- _WHAT TO WORK ON_
Extract the complete data exactly as given.

-- START OF COLLECTED MATERIAL --

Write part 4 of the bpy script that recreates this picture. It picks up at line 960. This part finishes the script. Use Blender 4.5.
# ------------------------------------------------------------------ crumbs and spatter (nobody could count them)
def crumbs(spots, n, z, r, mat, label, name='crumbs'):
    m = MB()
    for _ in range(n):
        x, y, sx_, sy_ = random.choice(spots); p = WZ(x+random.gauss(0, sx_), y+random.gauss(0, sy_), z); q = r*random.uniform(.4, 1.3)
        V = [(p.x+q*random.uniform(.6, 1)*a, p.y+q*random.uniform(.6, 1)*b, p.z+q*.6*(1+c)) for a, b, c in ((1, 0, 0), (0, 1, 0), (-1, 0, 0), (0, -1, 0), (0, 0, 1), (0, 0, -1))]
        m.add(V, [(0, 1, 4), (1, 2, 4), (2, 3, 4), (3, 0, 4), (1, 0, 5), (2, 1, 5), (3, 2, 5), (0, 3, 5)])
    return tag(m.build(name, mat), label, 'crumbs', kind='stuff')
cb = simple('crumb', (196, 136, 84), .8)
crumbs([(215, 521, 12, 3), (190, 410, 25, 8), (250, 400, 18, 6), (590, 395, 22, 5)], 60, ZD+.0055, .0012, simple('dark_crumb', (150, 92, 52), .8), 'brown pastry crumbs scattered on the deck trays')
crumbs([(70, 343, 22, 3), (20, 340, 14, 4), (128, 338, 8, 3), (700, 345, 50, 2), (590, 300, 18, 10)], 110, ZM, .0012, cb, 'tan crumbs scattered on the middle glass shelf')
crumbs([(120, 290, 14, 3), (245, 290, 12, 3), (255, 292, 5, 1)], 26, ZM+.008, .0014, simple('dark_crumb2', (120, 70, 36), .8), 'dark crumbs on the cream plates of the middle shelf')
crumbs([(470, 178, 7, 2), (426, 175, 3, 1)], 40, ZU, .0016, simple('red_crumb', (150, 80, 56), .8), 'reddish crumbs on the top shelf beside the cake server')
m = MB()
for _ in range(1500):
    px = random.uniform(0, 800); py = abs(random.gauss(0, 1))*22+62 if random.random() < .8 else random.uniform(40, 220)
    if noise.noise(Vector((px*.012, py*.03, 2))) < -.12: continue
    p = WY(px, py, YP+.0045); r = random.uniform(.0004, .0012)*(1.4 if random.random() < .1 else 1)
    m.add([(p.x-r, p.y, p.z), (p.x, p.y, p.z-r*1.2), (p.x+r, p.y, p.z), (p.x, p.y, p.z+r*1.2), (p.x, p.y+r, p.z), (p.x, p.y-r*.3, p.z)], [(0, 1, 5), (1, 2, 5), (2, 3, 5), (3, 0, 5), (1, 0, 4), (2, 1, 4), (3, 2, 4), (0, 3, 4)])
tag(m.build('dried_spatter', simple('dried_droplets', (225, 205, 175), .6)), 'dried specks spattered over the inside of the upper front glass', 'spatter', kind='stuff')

-- END OF COLLECTED MATERIAL --

- _ANSWER BELOW_
Write part 4 of the bpy script that recreates this picture. It picks up at line 960. This part finishes the script. Use Blender 4.5.
# ------------------------------------------------------------------ crumbs and spatter (nobody could count them)
def crumbs(spots, n, z, r, mat, label, name='crumbs'):
    m = MB()
    for _ in range(n):
        x, y, sx_, sy_ = random.choice(spots); p = WZ(x+random.gauss(0, sx_), y+random.gauss(0, sy_), z); q = r*random.uniform(.4, 1.3)
        V = [(p.x+q*random.uniform(.6, 1)*a, p.y+q*random.uniform(.6, 1)*b, p.z+q*.6*(1+c)) for a, b, c in ((1, 0, 0), (0, 1, 0), (-1, 0, 0), (0, -1, 0), (0, 0, 1), (0, 0, -1))]
        m.add(V, [(0, 1, 4), (1, 2, 4), (2, 3, 4), (3, 0, 4), (1, 0, 5), (2, 1, 5), (3, 2, 5), (0, 3, 5)])
    return tag(m.build(name, mat), label, 'crumbs', kind='stuff')
cb = simple('crumb', (196, 136, 84), .8)
crumbs([(215, 521, 12, 3), (190, 410, 25, 8), (250, 400, 18, 6), (590, 395, 22, 5)], 60, ZD+.0055, .0012, simple('dark_crumb', (150, 92, 52), .8), 'brown pastry crumbs scattered on the deck trays')
crumbs([(70, 343, 22, 3), (20, 340, 14, 4), (128, 338, 8, 3), (700, 345, 50, 2), (590, 300, 18, 10)], 110, ZM, .0012, cb, 'tan crumbs scattered on the middle glass shelf')
crumbs([(120, 290, 14, 3), (245, 290, 12, 3), (255, 292, 5, 1)], 26, ZM+.008, .0014, simple('dark_crumb2', (120, 70, 36), .8), 'dark crumbs on the cream plates of the middle shelf')
crumbs([(470, 178, 7, 2), (426, 175, 3, 1)], 40, ZU, .0016, simple('red_crumb', (150, 80, 56), .8), 'reddish crumbs on the top shelf beside the cake server')
m = MB()
for _ in range(1500):
    px = random.uniform(0, 800); py = abs(random.gauss(0, 1))*22+62 if random.random() < .8 else random.uniform(40, 220)
    if noise.noise(Vector((px*.012, py*.03, 2))) < -.12: continue
    p = WY(px, py, YP+.0045); r = random.uniform(.0004, .0012)*(1.4 if random.random() < .1 else 1)
    m.add([(p.x-r, p.y, p.z), (p.x, p.y, p.z-r*1.2), (p.x+r, p.y, p.z), (p.x, p.y, p.z+r*1.2), (p.x, p.y+r, p.z), (p.x, p.y-r*.3, p.z)], [(0, 1, 5), (1, 2, 5), (2, 3, 5), (3, 0, 5), (1, 0, 4), (2, 1, 4), (3, 2, 4), (0, 3, 4)])
tag(m.build('dried_spatter', simple('dried_droplets', (225, 205, 175), .6)), 'dried specks spattered over the inside of the upper front glass', 'spatter', kind='stuff')